Copy the data precisely, keeping every character.

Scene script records
— begin —
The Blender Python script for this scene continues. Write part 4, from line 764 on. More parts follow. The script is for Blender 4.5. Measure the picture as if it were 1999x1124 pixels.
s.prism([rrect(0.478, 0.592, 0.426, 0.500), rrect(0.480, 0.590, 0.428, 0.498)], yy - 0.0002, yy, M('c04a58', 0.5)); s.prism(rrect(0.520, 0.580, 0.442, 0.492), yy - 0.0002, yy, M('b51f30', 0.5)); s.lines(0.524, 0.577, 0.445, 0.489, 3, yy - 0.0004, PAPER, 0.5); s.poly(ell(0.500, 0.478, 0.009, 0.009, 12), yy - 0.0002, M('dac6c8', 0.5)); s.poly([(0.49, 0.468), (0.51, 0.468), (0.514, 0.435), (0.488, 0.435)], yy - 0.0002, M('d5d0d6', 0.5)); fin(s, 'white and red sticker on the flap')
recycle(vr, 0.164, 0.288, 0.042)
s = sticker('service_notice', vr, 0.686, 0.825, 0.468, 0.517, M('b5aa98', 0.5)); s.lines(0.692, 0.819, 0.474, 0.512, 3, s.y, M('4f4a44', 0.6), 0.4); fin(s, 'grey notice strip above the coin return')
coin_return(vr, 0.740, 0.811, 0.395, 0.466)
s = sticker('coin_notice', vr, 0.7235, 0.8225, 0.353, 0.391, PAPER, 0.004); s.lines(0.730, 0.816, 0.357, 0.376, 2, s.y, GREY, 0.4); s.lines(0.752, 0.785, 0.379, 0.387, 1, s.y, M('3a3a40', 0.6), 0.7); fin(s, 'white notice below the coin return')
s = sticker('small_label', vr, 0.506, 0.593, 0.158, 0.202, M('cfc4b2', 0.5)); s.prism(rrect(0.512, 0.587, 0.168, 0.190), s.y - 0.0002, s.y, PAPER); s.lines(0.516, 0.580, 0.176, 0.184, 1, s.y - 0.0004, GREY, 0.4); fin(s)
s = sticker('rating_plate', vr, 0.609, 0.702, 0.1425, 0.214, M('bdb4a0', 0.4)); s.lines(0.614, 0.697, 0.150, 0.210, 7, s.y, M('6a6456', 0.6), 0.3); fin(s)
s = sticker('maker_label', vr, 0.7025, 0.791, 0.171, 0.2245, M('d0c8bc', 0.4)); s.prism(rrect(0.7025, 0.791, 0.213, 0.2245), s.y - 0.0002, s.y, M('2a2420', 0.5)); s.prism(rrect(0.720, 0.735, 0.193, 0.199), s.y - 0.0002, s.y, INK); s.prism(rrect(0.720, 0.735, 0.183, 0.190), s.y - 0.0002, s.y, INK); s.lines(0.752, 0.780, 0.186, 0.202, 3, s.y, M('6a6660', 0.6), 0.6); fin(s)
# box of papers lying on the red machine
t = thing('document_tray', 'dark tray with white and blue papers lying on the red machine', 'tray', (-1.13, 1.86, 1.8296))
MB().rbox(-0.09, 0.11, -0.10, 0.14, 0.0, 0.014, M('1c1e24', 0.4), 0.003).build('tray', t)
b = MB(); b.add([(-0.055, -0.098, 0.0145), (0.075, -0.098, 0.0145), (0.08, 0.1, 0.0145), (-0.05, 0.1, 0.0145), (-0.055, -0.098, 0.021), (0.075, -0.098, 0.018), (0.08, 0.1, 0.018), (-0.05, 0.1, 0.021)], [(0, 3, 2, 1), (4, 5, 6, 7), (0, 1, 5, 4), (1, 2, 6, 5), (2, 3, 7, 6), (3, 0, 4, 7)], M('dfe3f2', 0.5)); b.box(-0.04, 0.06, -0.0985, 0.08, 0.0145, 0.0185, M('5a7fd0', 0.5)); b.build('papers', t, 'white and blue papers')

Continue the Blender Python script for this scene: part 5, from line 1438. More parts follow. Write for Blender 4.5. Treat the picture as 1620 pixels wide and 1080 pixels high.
— end —
Exercise output:
The Blender Python script for this scene continues. Write part 4, from line 764 on. More parts follow. The script is for Blender 4.5. Measure the picture as if it were 1999x1124 pixels.
s.prism([rrect(0.478, 0.592, 0.426, 0.500), rrect(0.480, 0.590, 0.428, 0.498)], yy - 0.0002, yy, M('c04a58', 0.5)); s.prism(rrect(0.520, 0.580, 0.442, 0.492), yy - 0.0002, yy, M('b51f30', 0.5)); s.lines(0.524, 0.577, 0.445, 0.489, 3, yy - 0.0004, PAPER, 0.5); s.poly(ell(0.500, 0.478, 0.009, 0.009, 12), yy - 0.0002, M('dac6c8', 0.5)); s.poly([(0.49, 0.468), (0.51, 0.468), (0.514, 0.435), (0.488, 0.435)], yy - 0.0002, M('d5d0d6', 0.5)); fin(s, 'white and red sticker on the flap')
recycle(vr, 0.164, 0.288, 0.042)
s = sticker('service_notice', vr, 0.686, 0.825, 0.468, 0.517, M('b5aa98', 0.5)); s.lines(0.692, 0.819, 0.474, 0.512, 3, s.y, M('4f4a44', 0.6), 0.4); fin(s, 'grey notice strip above the coin return')
coin_return(vr, 0.740, 0.811, 0.395, 0.466)
s = sticker('coin_notice', vr, 0.7235, 0.8225, 0.353, 0.391, PAPER, 0.004); s.lines(0.730, 0.816, 0.357, 0.376, 2, s.y, GREY, 0.4); s.lines(0.752, 0.785, 0.379, 0.387, 1, s.y, M('3a3a40', 0.6), 0.7); fin(s, 'white notice below the coin return')
s = sticker('small_label', vr, 0.506, 0.593, 0.158, 0.202, M('cfc4b2', 0.5)); s.prism(rrect(0.512, 0.587, 0.168, 0.190), s.y - 0.0002, s.y, PAPER); s.lines(0.516, 0.580, 0.176, 0.184, 1, s.y - 0.0004, GREY, 0.4); fin(s)
s = sticker('rating_plate', vr, 0.609, 0.702, 0.1425, 0.214, M('bdb4a0', 0.4)); s.lines(0.614, 0.697, 0.150, 0.210, 7, s.y, M('6a6456', 0.6), 0.3); fin(s)
s = sticker('maker_label', vr, 0.7025, 0.791, 0.171, 0.2245, M('d0c8bc', 0.4)); s.prism(rrect(0.7025, 0.791, 0.213, 0.2245), s.y - 0.0002, s.y, M('2a2420', 0.5)); s.prism(rrect(0.720, 0.735, 0.193, 0.199), s.y - 0.0002, s.y, INK); s.prism(rrect(0.720, 0.735, 0.183, 0.190), s.y - 0.0002, s.y, INK); s.lines(0.752, 0.780, 0.186, 0.202, 3, s.y, M('6a6660', 0.6), 0.6); fin(s)
# box of papers lying on the red machine
t = thing('document_tray', 'dark tray with white and blue papers lying on the red machine', 'tray', (-1.13, 1.86, 1.8296))
MB().rbox(-0.09, 0.11, -0.10, 0.14, 0.0, 0.014, M('1c1e24', 0.4), 0.003).build('tray', t)
b = MB(); b.add([(-0.055, -0.098, 0.0145), (0.075, -0.098, 0.0145), (0.08, 0.1, 0.0145), (-0.05, 0.1, 0.0145), (-0.055, -0.098, 0.021), (0.075, -0.098, 0.018), (0.08, 0.1, 0.018), (-0.05, 0.1, 0.021)], [(0, 3, 2, 1), (4, 5, 6, 7), (0, 1, 5, 4), (1, 2, 6, 5), (2, 3, 7, 6), (3, 0, 4, 7)], M('dfe3f2', 0.5)); b.box(-0.04, 0.06, -0.0985, 0.08, 0.0145, 0.0185, M('5a7fd0', 0.5)); b.build('papers', t, 'white and blue papers')

Continue the Blender Python script for this scene: part 5, from line 1438. More parts follow. Write for Blender 4.5. Treat the picture as 1620 pixels wide and 1080 pixels high.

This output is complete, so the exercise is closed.